[GIVEN REQUEST]:
Return only the lines from the top of the data down to the one that holds "S=bpy.context.scene", both included, without any pictures.

# # # # #

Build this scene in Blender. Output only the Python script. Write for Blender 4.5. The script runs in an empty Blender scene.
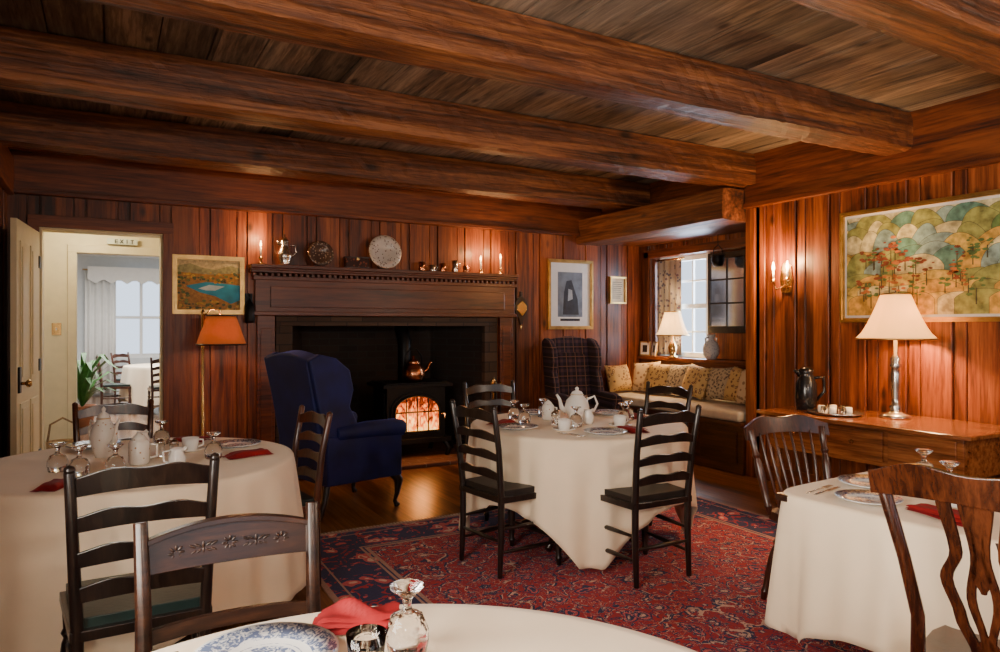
import bpy, math, random
from mathutils import Vector, Matrix
random.seed(7)
R=math.radians
S=bpy.context.scene

# ---------------------------------------------------------------- materials
def nt(name):
    m=bpy.data.materials.new(name); m.use_nodes=True
    t=m.node_tree; t.nodes.clear()
    o=t.nodes.new('ShaderNodeOutputMaterial'); b=t.nodes.new('ShaderNodeBsdfPrincipled')
    t.links.new(b.outputs[0],o.inputs[0]); return m,t,b,o
def put(t,inp,v):
    if isinstance(v,bpy.types.NodeSocket): t.links.new(v,inp)
    else: inp.default_value=v
def MA(t,op,a,b=0.0,c=None):
    n=t.nodes.new('ShaderNodeMath'); n.operation=op
    put(t,n.inputs[0],a); put(t,n.inputs[1],b)
    if c is not None: put(t,n.inputs[2],c)
    return n.outputs[0]
def ramp(t,f,stops,interp='LINEAR'):
    n=t.nodes.new('ShaderNodeValToRGB'); cr=n.color_ramp; cr.interpolation=interp
    while len(cr.elements)<len(stops): cr.elements.new(0.5)
    for e,(p,c) in zip(cr.elements,stops):
        e.position=p; e.color=(c[0],c[1],c[2],1)
    put(t,n.inputs[0],f); return n.outputs[0]
def mix(t,f,a,b,mode='MIX'):
    n=t.nodes.new('ShaderNodeMix'); n.data_type='RGBA'; n.blend_type=mode
    put(t,n.inputs[0],f)
    for i,v in ((6,a),(7,b)):
        if isinstance(v,tuple): v=(v[0],v[1],v[2],1)
        put(t,n.inputs[i],v)
    return n.outputs[2]
def coords(t):
    return t.nodes.new('ShaderNodeTexCoord').outputs['Object']
def sep(t,v):
    n=t.nodes.new('ShaderNodeSeparateXYZ'); put(t,n.inputs[0],v); return n.outputs
def comb(t,x,y,z):
    n=t.nodes.new('ShaderNodeCombineXYZ')
    for i,v in enumerate((x,y,z)): put(t,n.inputs[i],v)
    return n.outputs[0]
def noise(t,v,scale,detail=3,dist=0.0,rough=.5):
    n=t.nodes.new('ShaderNodeTexNoise'); put(t,n.inputs['Vector'],v)
    n.inputs['Scale'].default_value=scale; n.inputs['Detail'].default_value=detail
    n.inputs['Distortion'].default_value=dist; n.inputs['Roughness'].default_value=rough
    return n.outputs[0]
def voro(t,v,scale,feature='F1'):
    n=t.nodes.new('ShaderNodeTexVoronoi'); n.feature=feature; put(t,n.inputs['Vector'],v)
    n.inputs['Scale'].default_value=scale; return n
def bump(t,b,h,st,dist=.01):
    n=t.nodes.new('ShaderNodeBump'); n.inputs['Strength'].default_value=st; n.inputs['Distance'].default_value=dist
    put(t,n.inputs['Height'],h); t.links.new(n.outputs[0],b.inputs['Normal'])

def plain(name,col,rough=.5,metal=0,var=.15,scale=12,bmp=0,bscale=60,**kw):
    m,t,b,o=nt(name); c=coords(t)
    f=noise(t,c,scale,3)
    d=tuple(x*(1-var) for x in col); l=tuple(min(1,x*(1+var)) for x in col)
    put(t,b.inputs['Base Color'],ramp(t,f,[(.3,d),(.7,l)]))
    b.inputs['Roughness'].default_value=rough; b.inputs['Metallic'].default_value=metal
    for k,v in kw.items():
        b.inputs[k.replace('_',' ')].default_value=v
    if bmp: bump(t,b,noise(t,c,bscale,3),bmp)
    return m
def wood(name,dark,mid,light,axis='Z',sc=5,stretch=.07,rough=.4,board=None,knots=.0,bmp=.15,var=(.7,1.25),coat=.0,grey=None,kscale=5.0):
    m,t,b,o=nt(name); c=coords(t); x=sep(t,c)
    ax='XYZ'.index(axis)
    off=0.0; fac=None
    if board:
        bi='XYZ'.index(board[0])
        bid=MA(t,'FLOOR',MA(t,'DIVIDE',x[bi],board[1]))
        wn=t.nodes.new('ShaderNodeTexWhiteNoise'); wn.noise_dimensions='1D'; put(t,wn.inputs['W'],bid)
        off=MA(t,'MULTIPLY',wn.outputs[0],17.0)
        fac=MA(t,'MULTIPLY_ADD',wn.outputs[0],var[1]-var[0],var[0])
    comps=[]
    for i in range(3):
        v=x[i]
        if i==ax: v=MA(t,'MULTIPLY',v,stretch)
        comps.append(MA(t,'ADD',v,off) if board else v)
    v=comb(t,*comps)
    f=noise(t,v,sc,6,1.2,.6)
    f2=noise(t,v,sc*9,4,.3,.65)
    ff=MA(t,'MULTIPLY_ADD',f2,.50,MA(t,'MULTIPLY',f,.60))
    col=ramp(t,ff,[(.42,dark),(.54,mid),(.68,light)])
    if grey:
        g=noise(t,c,1.3,3)
        col=mix(t,ramp(t,g,[(.4,(.15,.15,.15)),(.65,(.85,.85,.85))]),col,ramp(t,ff,[(.38,tuple(k*.3 for k in grey)),(.7,grey)]))
    if knots:
        kc=[x[i] if i!=ax else MA(t,'MULTIPLY',x[i],.5) for i in range(3)]
        vo=voro(t,comb(t,*kc),kscale)
        kf=ramp(t,vo.outputs['Distance'],[(.05,(knots,)*3),(.17,(0,0,0))])
        col=mix(t,kf,col,tuple(k*.35 for k in dark))
    if fac is not None:
        col=mix(t,1.0,col,comb(t,fac,fac,fac),'MULTIPLY')
    put(t,b.inputs['Base Color'],col)
    b.inputs['Roughness'].default_value=rough
    b.inputs['Coat Weight'].default_value=coat; b.inputs['Coat Roughness'].default_value=.25
    if bmp: bump(t,b,ff,bmp,.02)
    return m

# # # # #

[CORRECT OUTPUT]:
Build this scene in Blender. Output only the Python script. Write for Blender 4.5. The script runs in an empty Blender scene.
import bpy, math, random
from mathutils import Vector, Matrix
random.seed(7)
R=math.radians
S=bpy.context.scene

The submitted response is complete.